Generated by Galerie
lundi 13 avril 2009


Cliquez sur une image pour l'agrandir.

Munia :
Etoile lointaine

Coter "BSA" la Munia (3145 m) en ski alpinisme tel que je l'ai mentionné
dans le programme d'hiver relève, au final .... de la plus grande 
légèreté.

En fait, la bonne cotation serait plutôt de l'ordre de TBS-A-GE-GA
TBS pour la raideur des pentes à la montée comme à la descente, la
nécessaire analyse du terrain et du manteau neigeux, l'indispensable
appréciation des risques d'avalanche.... et de chute, l'inoxydable 
moral que
l'on doit avoir pour trouver son chemin au milieu des barres à 
l'arrivée du
crépuscule.
A pour alpinisme sur l'arête (passage de 2 sup voir 3 si l'on s'écarte 
de
l'itinéraire)
GE pour grosse endurance, soit 2 200 m de dénivelé dont 900 de portage 
en
une seule journée de 13 h
GA pour grosse ambiance avec le spectacle du cirque de Pinéta, du Mont
perdu, du Soum de Ramon puis du cirque d'Estaubé et de la muraille de
Baroude sans parler d'un panorama "total" sur une bonne partie de la 
chaîne.

Pour ce faire, si vous êtes tenté par l'aventure, choisissez des 
partenaires
motivés et indestructible voir légèrement idéalistes car, la Munia par
Pinéta n'est pas vraiment adaptée au ski-alpinisme mais plus à 
l'alpinisme à
ski.

La Munia par Pinéta... dix ans au moins que cette légende cours les 
refuges,
que des récits épiques sont comptés à voix basse  dans l'obscurité des
bas-flancs par d'intriguant personnage qui prétendent qu'il y aurait 
bien,
effectivement, un passage menant à ce nirvana, dix ans que je me dis 
qu'il
faudra démasquer l'itinéraire caché que seuls les choucas et les 
isards ont
emprunté un jour, il y a longtemps, pour échapper à des chasseurs.
Dix ans que j'attends qu'il y ait assez de neige en Pineta, mais pas 
trop,
car les avalanches y sont redoutables... et redoutés...
Dix ans déjà et puis, cette année, pour ne pas remettre à l'année 
prochaine
cette quête obsédante, une date sur un programme et une cotation 
franchement
fantaisiste qui heureusement n'a pas séduit beaucoup d'aventureux

N'ayant collecté que des fragments d'informations sur cet itinéraire 
dont on
parle à voix basse, je ne me suis pas risqué à encourager trop de monde,
jeudi dernier à s'embarquer dans cette épopée.

Nous n'étions donc que cinq à partir, inconscients de ce qui nous 
attendait
vers la Pinéta : cinq dont trois brevetés : Thierry Vidone, Olivier ???,
Pierre Dunglas toujours au rendez-vous des sorties "engagées", Christine
Mercier, déjà remise du stage initiateur et moi-même qui souffrait du
déplacement de la D2 (dorsale n° 2).

Arrivé en fin d'après midi au fond de la Pinéta, la neige est bien là, 
au
sol, malgré l'altitude modeste(1240 m).
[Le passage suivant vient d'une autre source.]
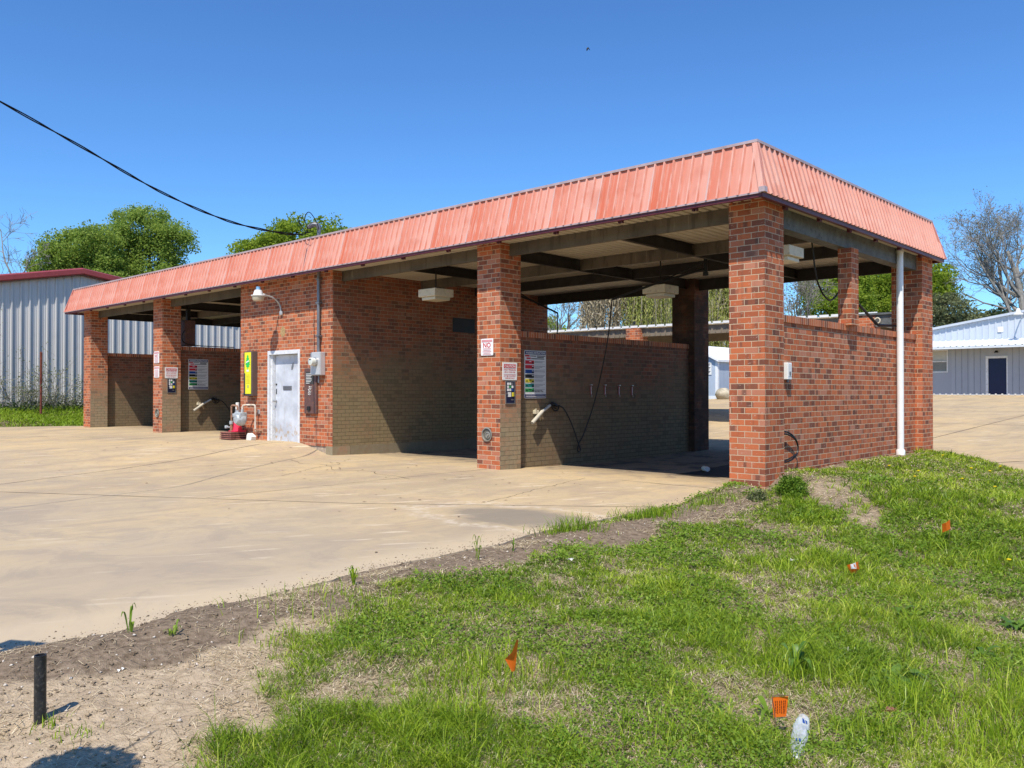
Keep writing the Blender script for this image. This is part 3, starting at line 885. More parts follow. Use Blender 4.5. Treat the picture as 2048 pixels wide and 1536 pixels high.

Le ciel est clair.
Côté avalanche, les faibles accumulations en Espagne nous rassurent 
d'autant
que les versants sud sont partiellement dégarnis.
Pour mémoire, la Munia est au Nord de la Pinéta.

Après avoir repéré le début de l'itinéraire qui emprunte un chemin bien
marqué au dessus du Parador à travers une forêt de hêtres et de 
sapins, nous
rentrons vers le refuge de la Pinéta ou le gardien nous accueille un peu
froidement. Bien que cet immense refuge soit ouvert.... et vide, il 
regrette
que nous n'ayons réservé et hésite à nous accueillir.
Christine saura le convaincre dans un espagnol parfait.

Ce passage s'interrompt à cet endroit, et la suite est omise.